**Requirement**
Pictures stay out of the copy; restate everything else in the material exactly.

**Available data**

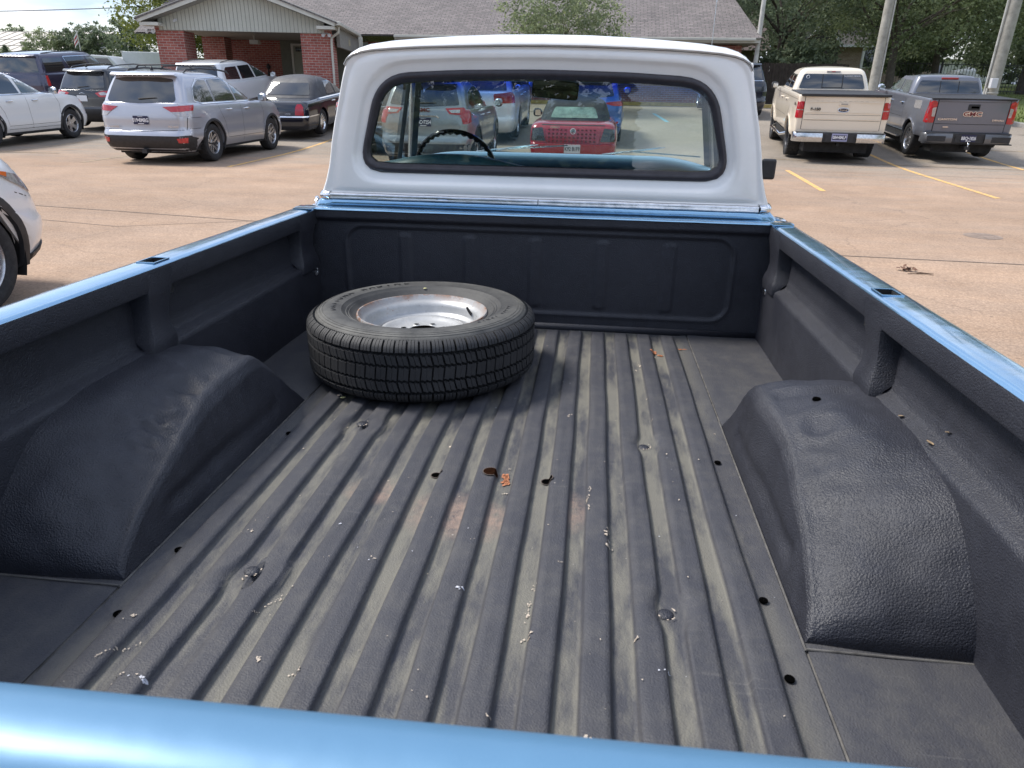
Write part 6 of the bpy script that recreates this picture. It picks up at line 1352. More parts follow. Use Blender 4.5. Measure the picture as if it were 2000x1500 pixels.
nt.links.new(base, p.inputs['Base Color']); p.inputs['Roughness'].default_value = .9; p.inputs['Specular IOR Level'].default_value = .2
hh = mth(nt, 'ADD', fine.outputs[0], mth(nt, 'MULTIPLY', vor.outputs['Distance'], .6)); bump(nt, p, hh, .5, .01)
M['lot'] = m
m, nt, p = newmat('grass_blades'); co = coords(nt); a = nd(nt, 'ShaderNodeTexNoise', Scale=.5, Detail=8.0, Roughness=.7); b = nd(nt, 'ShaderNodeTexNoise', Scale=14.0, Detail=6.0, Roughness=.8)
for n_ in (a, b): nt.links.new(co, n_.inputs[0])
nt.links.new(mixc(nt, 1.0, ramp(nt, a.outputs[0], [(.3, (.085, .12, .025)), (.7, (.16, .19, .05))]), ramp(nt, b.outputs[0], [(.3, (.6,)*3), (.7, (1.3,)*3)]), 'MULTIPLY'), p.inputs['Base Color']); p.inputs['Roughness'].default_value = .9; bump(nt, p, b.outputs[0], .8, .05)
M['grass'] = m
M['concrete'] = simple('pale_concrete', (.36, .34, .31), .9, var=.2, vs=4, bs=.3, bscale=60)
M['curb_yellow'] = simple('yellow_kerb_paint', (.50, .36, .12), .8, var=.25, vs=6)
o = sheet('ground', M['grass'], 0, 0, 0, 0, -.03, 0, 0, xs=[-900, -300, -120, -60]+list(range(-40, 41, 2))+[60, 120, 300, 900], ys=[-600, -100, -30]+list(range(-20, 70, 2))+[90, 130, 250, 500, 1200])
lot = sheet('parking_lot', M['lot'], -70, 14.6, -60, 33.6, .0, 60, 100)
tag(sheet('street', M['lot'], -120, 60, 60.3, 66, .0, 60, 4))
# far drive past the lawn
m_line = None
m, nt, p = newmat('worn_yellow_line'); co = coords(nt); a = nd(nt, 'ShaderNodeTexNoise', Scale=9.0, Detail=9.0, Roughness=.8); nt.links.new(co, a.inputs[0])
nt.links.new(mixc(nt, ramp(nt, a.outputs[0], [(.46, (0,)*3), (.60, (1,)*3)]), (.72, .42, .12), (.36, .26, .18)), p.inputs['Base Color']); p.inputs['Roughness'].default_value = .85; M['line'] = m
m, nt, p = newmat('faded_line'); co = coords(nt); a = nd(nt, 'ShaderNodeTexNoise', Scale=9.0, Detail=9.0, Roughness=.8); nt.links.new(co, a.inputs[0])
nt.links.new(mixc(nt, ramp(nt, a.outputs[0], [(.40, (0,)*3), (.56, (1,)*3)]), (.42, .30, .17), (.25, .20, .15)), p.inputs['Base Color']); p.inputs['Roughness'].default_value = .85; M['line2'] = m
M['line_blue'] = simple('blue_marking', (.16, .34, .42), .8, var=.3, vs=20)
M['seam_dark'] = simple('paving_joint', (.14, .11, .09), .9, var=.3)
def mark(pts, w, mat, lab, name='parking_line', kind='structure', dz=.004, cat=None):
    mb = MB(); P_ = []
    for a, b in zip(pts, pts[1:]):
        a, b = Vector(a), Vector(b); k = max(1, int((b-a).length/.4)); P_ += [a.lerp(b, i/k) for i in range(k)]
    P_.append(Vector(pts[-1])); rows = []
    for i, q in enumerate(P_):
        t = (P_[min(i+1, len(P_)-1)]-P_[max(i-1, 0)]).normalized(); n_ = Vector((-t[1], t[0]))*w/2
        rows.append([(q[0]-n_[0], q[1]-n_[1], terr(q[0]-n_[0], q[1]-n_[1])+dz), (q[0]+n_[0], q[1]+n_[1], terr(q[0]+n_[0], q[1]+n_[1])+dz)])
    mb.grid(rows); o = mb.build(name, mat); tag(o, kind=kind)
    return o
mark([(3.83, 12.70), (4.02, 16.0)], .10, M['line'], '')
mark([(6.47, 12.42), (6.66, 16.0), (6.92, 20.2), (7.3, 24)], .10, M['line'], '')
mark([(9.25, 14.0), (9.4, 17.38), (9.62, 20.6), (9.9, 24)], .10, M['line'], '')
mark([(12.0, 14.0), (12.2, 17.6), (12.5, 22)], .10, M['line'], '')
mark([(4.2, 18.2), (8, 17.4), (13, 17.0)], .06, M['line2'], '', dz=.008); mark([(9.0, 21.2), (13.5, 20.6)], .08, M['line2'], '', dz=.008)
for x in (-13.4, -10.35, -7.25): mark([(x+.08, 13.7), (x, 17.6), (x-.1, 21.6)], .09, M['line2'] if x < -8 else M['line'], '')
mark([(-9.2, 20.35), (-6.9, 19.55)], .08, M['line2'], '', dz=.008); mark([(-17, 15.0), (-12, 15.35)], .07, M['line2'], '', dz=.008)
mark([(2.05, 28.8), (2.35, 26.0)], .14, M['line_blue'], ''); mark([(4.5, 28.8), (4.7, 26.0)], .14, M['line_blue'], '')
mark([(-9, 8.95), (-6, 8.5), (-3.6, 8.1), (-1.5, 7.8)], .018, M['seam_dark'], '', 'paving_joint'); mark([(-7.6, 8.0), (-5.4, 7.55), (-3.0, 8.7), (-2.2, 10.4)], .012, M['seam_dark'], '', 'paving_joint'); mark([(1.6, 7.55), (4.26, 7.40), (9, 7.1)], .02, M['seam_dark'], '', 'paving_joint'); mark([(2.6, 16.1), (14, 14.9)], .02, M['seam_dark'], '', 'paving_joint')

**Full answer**
Write part 6 of the bpy script that recreates this picture. It picks up at line 1352. More parts follow. Use Blender 4.5. Measure the picture as if it were 2000x1500 pixels.
nt.links.new(base, p.inputs['Base Color']); p.inputs['Roughness'].default_value = .9; p.inputs['Specular IOR Level'].default_value = .2
hh = mth(nt, 'ADD', fine.outputs[0], mth(nt, 'MULTIPLY', vor.outputs['Distance'], .6)); bump(nt, p, hh, .5, .01)
M['lot'] = m
m, nt, p = newmat('grass_blades'); co = coords(nt); a = nd(nt, 'ShaderNodeTexNoise', Scale=.5, Detail=8.0, Roughness=.7); b = nd(nt, 'ShaderNodeTexNoise', Scale=14.0, Detail=6.0, Roughness=.8)
for n_ in (a, b): nt.links.new(co, n_.inputs[0])
nt.links.new(mixc(nt, 1.0, ramp(nt, a.outputs[0], [(.3, (.085, .12, .025)), (.7, (.16, .19, .05))]), ramp(nt, b.outputs[0], [(.3, (.6,)*3), (.7, (1.3,)*3)]), 'MULTIPLY'), p.inputs['Base Color']); p.inputs['Roughness'].default_value = .9; bump(nt, p, b.outputs[0], .8, .05)
M['grass'] = m
M['concrete'] = simple('pale_concrete', (.36, .34, .31), .9, var=.2, vs=4, bs=.3, bscale=60)
M['curb_yellow'] = simple('yellow_kerb_paint', (.50, .36, .12), .8, var=.25, vs=6)
o = sheet('ground', M['grass'], 0, 0, 0, 0, -.03, 0, 0, xs=[-900, -300, -120, -60]+list(range(-40, 41, 2))+[60, 120, 300, 900], ys=[-600, -100, -30]+list(range(-20, 70, 2))+[90, 130, 250, 500, 1200])
lot = sheet('parking_lot', M['lot'], -70, 14.6, -60, 33.6, .0, 60, 100)
tag(sheet('street', M['lot'], -120, 60, 60.3, 66, .0, 60, 4))
# far drive past the lawn
m_line = None
m, nt, p = newmat('worn_yellow_line'); co = coords(nt); a = nd(nt, 'ShaderNodeTexNoise', Scale=9.0, Detail=9.0, Roughness=.8); nt.links.new(co, a.inputs[0])
nt.links.new(mixc(nt, ramp(nt, a.outputs[0], [(.46, (0,)*3), (.60, (1,)*3)]), (.72, .42, .12), (.36, .26, .18)), p.inputs['Base Color']); p.inputs['Roughness'].default_value = .85; M['line'] = m
m, nt, p = newmat('faded_line'); co = coords(nt); a = nd(nt, 'ShaderNodeTexNoise', Scale=9.0, Detail=9.0, Roughness=.8); nt.links.new(co, a.inputs[0])
nt.links.new(mixc(nt, ramp(nt, a.outputs[0], [(.40, (0,)*3), (.56, (1,)*3)]), (.42, .30, .17), (.25, .20, .15)), p.inputs['Base Color']); p.inputs['Roughness'].default_value = .85; M['line2'] = m
M['line_blue'] = simple('blue_marking', (.16, .34, .42), .8, var=.3, vs=20)
M['seam_dark'] = simple('paving_joint', (.14, .11, .09), .9, var=.3)
def mark(pts, w, mat, lab, name='parking_line', kind='structure', dz=.004, cat=None):
    mb = MB(); P_ = []
    for a, b in zip(pts, pts[1:]):
        a, b = Vector(a), Vector(b); k = max(1, int((b-a).length/.4)); P_ += [a.lerp(b, i/k) for i in range(k)]
    P_.append(Vector(pts[-1])); rows = []
    for i, q in enumerate(P_):
        t = (P_[min(i+1, len(P_)-1)]-P_[max(i-1, 0)]).normalized(); n_ = Vector((-t[1], t[0]))*w/2
        rows.append([(q[0]-n_[0], q[1]-n_[1], terr(q[0]-n_[0], q[1]-n_[1])+dz), (q[0]+n_[0], q[1]+n_[1], terr(q[0]+n_[0], q[1]+n_[1])+dz)])
    mb.grid(rows); o = mb.build(name, mat); tag(o, kind=kind)
    return o
mark([(3.83, 12.70), (4.02, 16.0)], .10, M['line'], '')
mark([(6.47, 12.42), (6.66, 16.0), (6.92, 20.2), (7.3, 24)], .10, M['line'], '')
mark([(9.25, 14.0), (9.4, 17.38), (9.62, 20.6), (9.9, 24)], .10, M['line'], '')
mark([(12.0, 14.0), (12.2, 17.6), (12.5, 22)], .10, M['line'], '')
mark([(4.2, 18.2), (8, 17.4), (13, 17.0)], .06, M['line2'], '', dz=.008); mark([(9.0, 21.2), (13.5, 20.6)], .08, M['line2'], '', dz=.008)
for x in (-13.4, -10.35, -7.25): mark([(x+.08, 13.7), (x, 17.6), (x-.1, 21.6)], .09, M['line2'] if x < -8 else M['line'], '')
mark([(-9.2, 20.35), (-6.9, 19.55)], .08, M['line2'], '', dz=.008); mark([(-17, 15.0), (-12, 15.35)], .07, M['line2'], '', dz=.008)
mark([(2.05, 28.8), (2.35, 26.0)], .14, M['line_blue'], ''); mark([(4.5, 28.8), (4.7, 26.0)], .14, M['line_blue'], '')
mark([(-9, 8.95), (-6, 8.5), (-3.6, 8.1), (-1.5, 7.8)], .018, M['seam_dark'], '', 'paving_joint'); mark([(-7.6, 8.0), (-5.4, 7.55), (-3.0, 8.7), (-2.2, 10.4)], .012, M['seam_dark'], '', 'paving_joint'); mark([(1.6, 7.55), (4.26, 7.40), (9, 7.1)], .02, M['seam_dark'], '', 'paving_joint'); mark([(2.6, 16.1), (14, 14.9)], .02, M['seam_dark'], '', 'paving_joint')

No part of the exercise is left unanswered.